Padar dan Waerebo Hanya Secuil Surga Flores

:


Oleh Gusti Andry, Jumat, 9 Februari 2018 | 10:00 WIB - Redaktur: Gusti Andry - 1K


Sungguh, judul di atas tak mengada-ada. Paling tidak, itu diakui beberapa anggota tim riset dari Kementerian Pariwisata yang bertugas mengeksplorasi sebagian Pulau Flores, Nusa Tenggara Timur --pesona alam laut sekitar Labuan Bajo dan keindahan alam pegunungan Manggarai.

Mengapa keindahan Pulau Padar dan Desa Waerebo hanya secuil surga Flores? Sebab, kalau saja dikisahkan semua, entah kapan selesainya semua indah itu? Makna berkesenian  orang Manggarai saja, miliki berderet cerita. Seperti tutur dan langgam di balik Tari Caci, tidak sekadar nuansa kepahlawanan yang dikisahkan.
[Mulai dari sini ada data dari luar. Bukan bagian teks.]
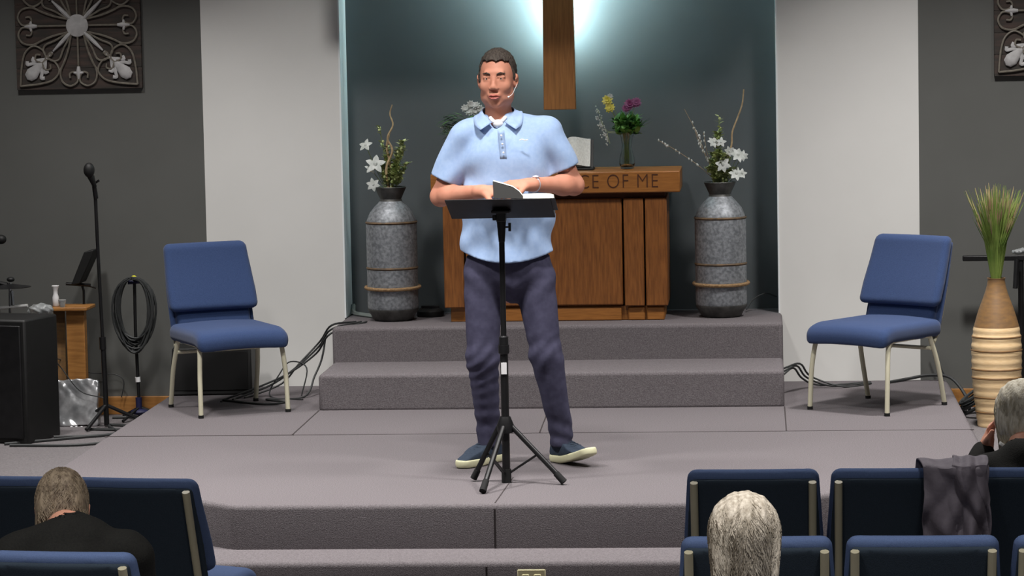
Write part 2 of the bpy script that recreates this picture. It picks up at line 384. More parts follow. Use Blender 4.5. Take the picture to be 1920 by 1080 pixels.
# ================================================================== CROSS
cr = thing('wooden_cross', (-1.068, 16.30, 1.5), 0, 'plain wooden cross hung in the niche with bright light behind it', 'cross')
yb0, yb1 = -0.03, 0.03
m_ = MB(); m_.add([(-0.088, yb0, 0), (0.088, yb0, 0), (0.088, yb1, 0), (-0.088, yb1, 0), (-0.076, yb0, 1.4), (0.076, yb0, 1.4), (0.076, yb1, 1.4), (-0.076, yb1, 1.4)],
      [(3, 2, 1, 0), (4, 5, 6, 7), (0, 1, 5, 4), (1, 2, 6, 5), (2, 3, 7, 6), (3, 0, 4, 7)]); m_.build('upright_beam', 'cross_wood', cr, 0.004)
MB().box((-0.42, -0.032, 0.86), (0.42, 0.028, 1.02)).build('crossbar', 'cross_wood', cr, 0.004)
MB().box((-0.045, 0.035, 0.40), (0.045, 0.05, 1.3)).build('lamp_strip', 'led', cr)
MB().box((-0.38, 0.035, 0.90), (0.38, 0.05, 0.97)).build('lamp_strip', 'led', cr)
for z_ in (.5, 1.2): MB().box((-0.02, 0.03, z_), (0.02, 0.197, z_+.04)).build('wall_bracket', 'black_metal', cr)

# ================================================================== ALTAR TABLE
AX0, AX1 = -1.672, -0.482
AY = 15.95; AB = 2*R_
zt = at(1150, 321, Y=AY)[2]; zb = at(1150, 361, Y=AY)[2]
al = thing('altar_table', (-1.077, AY, AB), 0, 'large wooden communion table with carved lettering on its top rail', 'altar')
def L_(mb): mb.v = [v-Vector((-1.077, AY, AB)) for v in mb.v]; return mb
zk = at(1100, 574, Y=AY)[2]
xa, xb = at(833, 500, Y=AY)[0], at(1252, 500, Y=AY)[0]
L_(MB().box((xa+0.03, AY+0.01, AB), (xb-0.02, AY+0.42, zk))).build('plinth', 'oak_slab', al, 0.004)
L_(MB().box((xa+0.245, AY-0.008, AB), (xb-0.25, AY+0.02, zk-0.006)).box((xb-0.215, AY-0.008, AB), (xb-0.125, AY+0.02, zk-0.006)).box((xb-0.115, AY-0.008, AB), (xb-0.022, AY+0.02, zk-0.006))).build('plinth_block', 'oak_slab', al, 0.006)
L_(MB().box((xa+0.24, AY-0.02, zk+0.005), (xb-0.24, AY+0.43, zb-0.03))).build('front_panel', 'oak', al, 0.008)
for a, b in ((xa, xa+0.11), (xa+0.12, xa+0.232), (xb-0.232, xb-0.125), (xb-0.117, xb)):
    L_(MB().box((a, AY-0.028, zk), (b, AY+0.44, zb-0.03))).build('corner_post', 'oak', al, 0.006)
L_(MB().box((xa+0.01, AY+0.0, zb-0.035), (xb-0.01, AY+0.42, zb+0.01))).build('neck', 'carved', al)
sx0, sx1 = -1.077-(at(1275, 340, Y=AY-0.05)[0]+1.077), at(1275, 340, Y=AY-0.05)[0]
L_(MB().box((sx0, AY-0.055, zb), (sx1, AY+0.47, zt))).build('table_top', 'oak_slab', al, 0.006)
tx = bpy.data.curves.new('altar_text', 'FONT'); tx.body = 'IN REMEMBRANCE OF ME'; tx.size = 0.108; tx.extrude = 0.0012; tx.align_x = 'CENTER'; tx.offset = -0.0018; tx.space_character = 1.12
to = bpy.data.objects.new('altar_text', tx); COL.objects.link(to)
me = bpy.data.meshes.new_from_object(to.evaluated_get(bpy.context.evaluated_depsgraph_get())); bpy.data.objects.remove(to)
xs = [v.co.x for v in me.vertices]; tw = max(xs)-min(xs)
tx0 = sx0+0.09; tx1 = at(1233, 345, Y=AY-0.056)[0]; sc_ = (tx1-tx0)/tw
me.transform(Matrix.Translation(((tx0+tx1)/2+1.077, -0.0555, (zb+zt)/2-0.030-AB)) @ Matrix.Rotation(math.pi/2, 4, 'X') @ Matrix.Diagonal((sc_, 1, 1, 1)))
link('carved_lettering', me, 'carved', al)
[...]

Terdengar monotone memang, namun di situ ada unsur kearifan, keadilan, kedamaian, dan hal bijak lain yang coba dituahkan para leluhur dari generasi ke generasi.

Hingga tiba di pengujung Tahun 2017, saat Kementerian Pariwisata berhajat menciptakan semacam identitas,  atau bahasa lainnya adalah brand, bagi sejumlah destinasi pariwisata di Tanah Air. Terpilihlah lima tempat plesir, yakni Danau Toba (Sumatera Utara), Padang (Sumatera Barat), Palembang (Sumatera Selatan), Manado (Sulawesi Utara), dan Labuan Bajo (Nusa Tenggara Timur).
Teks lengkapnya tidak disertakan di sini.